Question

If the sum of a certain number of terms of the AP 25, 22, 19, …… is 116. Find the last term.

Answer 1

Hint: Use formula of finding sum to find n, Sum = \[\dfrac{n}{2}\left[ 2a+\left( n-1 \right)d \right]\]. Here, n is terms, a is first term and d is common difference then use the formula, \[{{T}_{n}}=a+\left( n-1 \right)d\], to find the last term.
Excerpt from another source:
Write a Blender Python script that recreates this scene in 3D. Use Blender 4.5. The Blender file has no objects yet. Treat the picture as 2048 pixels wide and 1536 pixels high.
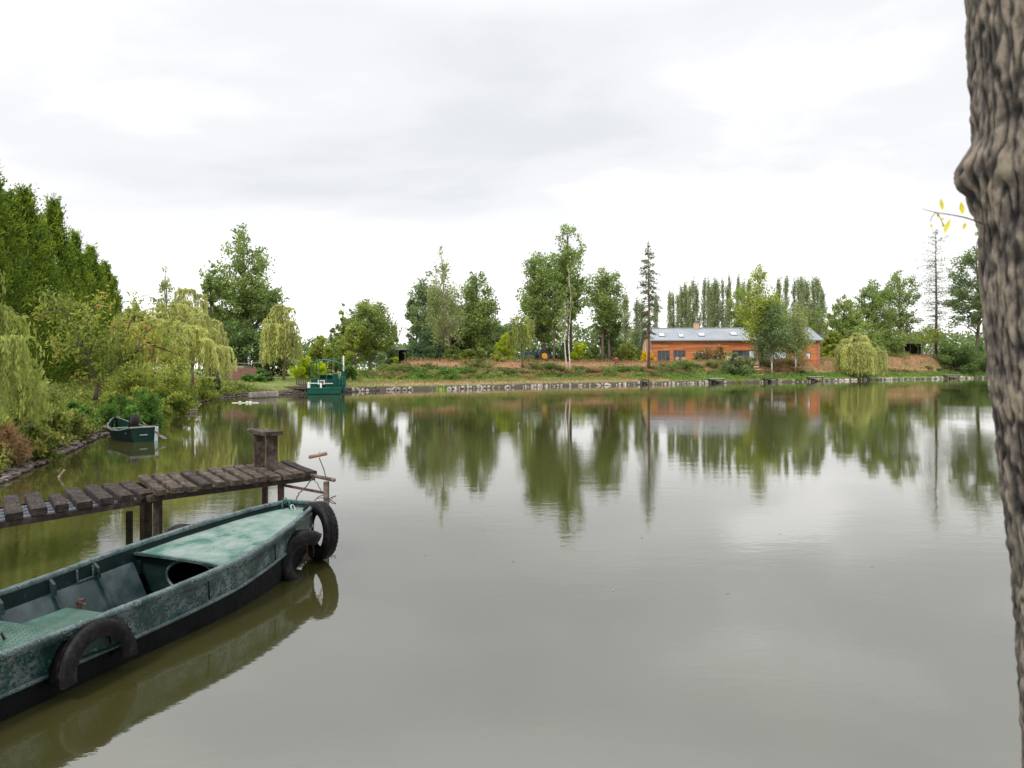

Complete step-by-step answer:
The sequence given is in the form of AP.
At first we briefly understood what is arithmetic progression.
In mathematics, an arithmetic progression (AP) or an arithmetic sequence of numbers such that the difference between the consecutive terms is constant. Here, difference means the second minus first. For instance, the sequence 5, 7, 9, 11, 13, 15 …….. is an arithmetic progression with a common difference of 2.
If the initial term of an arithmetic is considered as a and common difference in successive terms is d, then the \[{{n}^{th}}\] term of a sequence \[\left( {{T}_{n}} \right)\] is denoted by :
\[{{T}_{n}}=a+\left( n-1 \right)d\]
And in general, \[{{T}_{n}}={{T}_{m}}+\left( n-m \right)d\].
A finite portion of an arithmetic progression is called a finite arithmetic progression and sometimes called an arithmetic progression. The sum of finite arithmetic progression is called an arithmetic series.
Let’s first analyze the sequence, its common difference is (22 - 25) which is (- 3), its first term is 25 and let’s suppose it number of terms be n. It’s sum is also given 116.
So, at first we will write formula which is to find sum if a is first term d is difference and n is number of terms,
Sum = \[\dfrac{n}{2}\left[ 2a+\left( n-1 \right)d \right]\]
Here, n will remain n, d will be (- 3), a will be 25 and sum will be 116. So, on substituting we get,
\[116=\dfrac{n}{2}\left[ 50+\left( n-1 \right)\left( -3 \right) \right]\]
Here, on cross multiplication we get,
\[232=n\left[ 50-3n+3 \right]\]
Or
\[n\left( 53-3n \right)=232\]
Now, on simplification and taking all terms on one side we get,
\[53n-3{{n}^{2}}=232\]
Or, \[3{{n}^{2}}-53n+232=0\]
Or, \[3{{n}^{2}}-24n-29n+232=0\]
Hence, on factorizing we get,
\[3n\left( n-8 \right)-29\left( n-8 \right)=0\]
So, \[\left( 3n-29 \right)\left( n-8 \right)=0\]
Hence, \[n=\dfrac{29}{3}\] or 8
As n represents the number of terms so it can’t be a fraction hence 8 is the number of terms.
So, the \[{{8}^{th}}\] term will be the last term.
\[{{T}_{8}}=a+\left( 8-1 \right)d\]
Here, a = 25 and d = - 3
So, \[{{T}_{8}}=25+7\left( -3 \right)\]
\[{{T}_{8}}=25-21=4\]
Hence, last term is 4.

Note: We can also do it in another way. Let the last term be \[{{n}^{th}}\] term, then use formula for \[{{T}_{n}}\] which is \[a+\left( n-1 \right)d\], where a is first term and d is common difference and n represents number of terms. After that use the formula for sum which is \[\dfrac{n}{2}\left( a+l \right)\], where n is number of terms, a is first term and l is the \[{{T}_{n}}\] value and then equate it with 116.